**THE PROBLEM:** Show each line that has the string "script" in it.
## BEGIN RECORDS TO PROCESS
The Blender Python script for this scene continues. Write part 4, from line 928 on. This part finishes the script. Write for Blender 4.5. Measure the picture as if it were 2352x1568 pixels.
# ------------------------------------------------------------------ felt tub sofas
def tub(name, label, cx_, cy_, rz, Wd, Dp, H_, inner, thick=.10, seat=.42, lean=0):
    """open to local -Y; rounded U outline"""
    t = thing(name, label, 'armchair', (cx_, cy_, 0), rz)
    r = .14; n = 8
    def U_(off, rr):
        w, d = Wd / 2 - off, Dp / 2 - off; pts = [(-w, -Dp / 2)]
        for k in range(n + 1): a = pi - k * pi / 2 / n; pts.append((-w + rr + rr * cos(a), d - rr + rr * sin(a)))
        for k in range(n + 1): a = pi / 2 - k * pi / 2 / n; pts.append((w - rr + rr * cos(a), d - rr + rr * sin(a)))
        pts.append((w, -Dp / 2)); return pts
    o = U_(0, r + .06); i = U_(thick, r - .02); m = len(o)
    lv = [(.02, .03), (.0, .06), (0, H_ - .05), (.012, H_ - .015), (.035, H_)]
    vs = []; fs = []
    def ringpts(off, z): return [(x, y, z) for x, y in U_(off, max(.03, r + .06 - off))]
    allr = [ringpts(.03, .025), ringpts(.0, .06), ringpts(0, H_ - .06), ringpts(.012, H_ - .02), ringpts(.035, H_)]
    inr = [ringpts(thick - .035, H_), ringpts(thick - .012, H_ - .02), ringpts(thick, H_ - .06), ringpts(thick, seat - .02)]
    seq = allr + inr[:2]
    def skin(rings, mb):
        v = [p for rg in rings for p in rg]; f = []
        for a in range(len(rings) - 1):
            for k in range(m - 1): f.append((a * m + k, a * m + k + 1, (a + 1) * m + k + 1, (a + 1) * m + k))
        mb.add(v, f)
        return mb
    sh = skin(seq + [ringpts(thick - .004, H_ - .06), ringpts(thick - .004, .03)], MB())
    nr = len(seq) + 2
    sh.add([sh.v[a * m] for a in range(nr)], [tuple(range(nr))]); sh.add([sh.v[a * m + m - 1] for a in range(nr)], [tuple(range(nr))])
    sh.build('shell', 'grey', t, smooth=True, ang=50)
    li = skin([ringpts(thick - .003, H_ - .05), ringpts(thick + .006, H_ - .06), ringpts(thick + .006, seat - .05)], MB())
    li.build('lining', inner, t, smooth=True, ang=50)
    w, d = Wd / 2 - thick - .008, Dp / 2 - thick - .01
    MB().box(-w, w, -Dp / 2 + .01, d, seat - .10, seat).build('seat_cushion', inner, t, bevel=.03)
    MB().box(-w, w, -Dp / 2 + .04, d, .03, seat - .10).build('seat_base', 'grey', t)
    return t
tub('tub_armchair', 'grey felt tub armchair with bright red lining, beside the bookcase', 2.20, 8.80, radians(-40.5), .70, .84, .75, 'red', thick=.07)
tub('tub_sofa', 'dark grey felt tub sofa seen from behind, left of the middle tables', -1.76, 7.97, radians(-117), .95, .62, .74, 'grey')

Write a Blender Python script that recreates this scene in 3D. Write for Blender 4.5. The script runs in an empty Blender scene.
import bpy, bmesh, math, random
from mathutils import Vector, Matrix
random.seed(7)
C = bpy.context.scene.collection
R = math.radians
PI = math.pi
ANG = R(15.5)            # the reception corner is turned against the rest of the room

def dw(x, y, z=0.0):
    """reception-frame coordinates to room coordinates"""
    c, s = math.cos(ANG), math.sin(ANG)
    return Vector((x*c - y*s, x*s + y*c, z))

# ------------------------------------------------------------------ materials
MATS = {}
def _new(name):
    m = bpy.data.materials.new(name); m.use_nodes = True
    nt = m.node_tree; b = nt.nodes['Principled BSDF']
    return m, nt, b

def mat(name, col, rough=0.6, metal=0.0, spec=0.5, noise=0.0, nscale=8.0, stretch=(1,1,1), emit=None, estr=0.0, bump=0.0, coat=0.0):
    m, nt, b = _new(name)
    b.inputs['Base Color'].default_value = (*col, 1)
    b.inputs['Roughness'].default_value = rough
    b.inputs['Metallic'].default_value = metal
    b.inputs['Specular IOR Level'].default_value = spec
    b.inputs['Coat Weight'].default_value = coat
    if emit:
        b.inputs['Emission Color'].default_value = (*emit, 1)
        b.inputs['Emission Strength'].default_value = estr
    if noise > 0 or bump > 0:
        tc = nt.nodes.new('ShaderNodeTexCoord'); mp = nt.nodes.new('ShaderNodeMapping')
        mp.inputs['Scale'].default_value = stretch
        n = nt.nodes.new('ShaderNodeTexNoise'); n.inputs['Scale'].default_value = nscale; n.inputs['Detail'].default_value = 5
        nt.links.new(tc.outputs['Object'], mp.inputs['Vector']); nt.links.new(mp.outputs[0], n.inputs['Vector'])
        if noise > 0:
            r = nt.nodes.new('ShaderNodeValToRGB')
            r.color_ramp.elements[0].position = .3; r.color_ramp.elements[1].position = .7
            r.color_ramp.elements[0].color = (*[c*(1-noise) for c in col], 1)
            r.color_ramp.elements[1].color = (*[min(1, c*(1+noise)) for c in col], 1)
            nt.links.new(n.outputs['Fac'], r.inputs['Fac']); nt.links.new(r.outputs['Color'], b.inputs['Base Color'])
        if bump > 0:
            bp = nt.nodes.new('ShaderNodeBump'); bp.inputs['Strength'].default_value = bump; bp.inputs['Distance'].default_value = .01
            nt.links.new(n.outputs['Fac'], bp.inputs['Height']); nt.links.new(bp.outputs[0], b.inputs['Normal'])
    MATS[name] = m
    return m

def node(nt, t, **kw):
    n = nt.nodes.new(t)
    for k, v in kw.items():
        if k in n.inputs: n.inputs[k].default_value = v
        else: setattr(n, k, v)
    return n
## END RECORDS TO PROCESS
**EXERCISE SOLUTION:**
The Blender Python script for this scene continues. Write part 4, from line 928 on. This part finishes the script. Write for Blender 4.5. Measure the picture as if it were 2352x1568 pixels.
Write a Blender Python script that recreates this scene in 3D. Write for Blender 4.5. The script runs in an empty Blender scene.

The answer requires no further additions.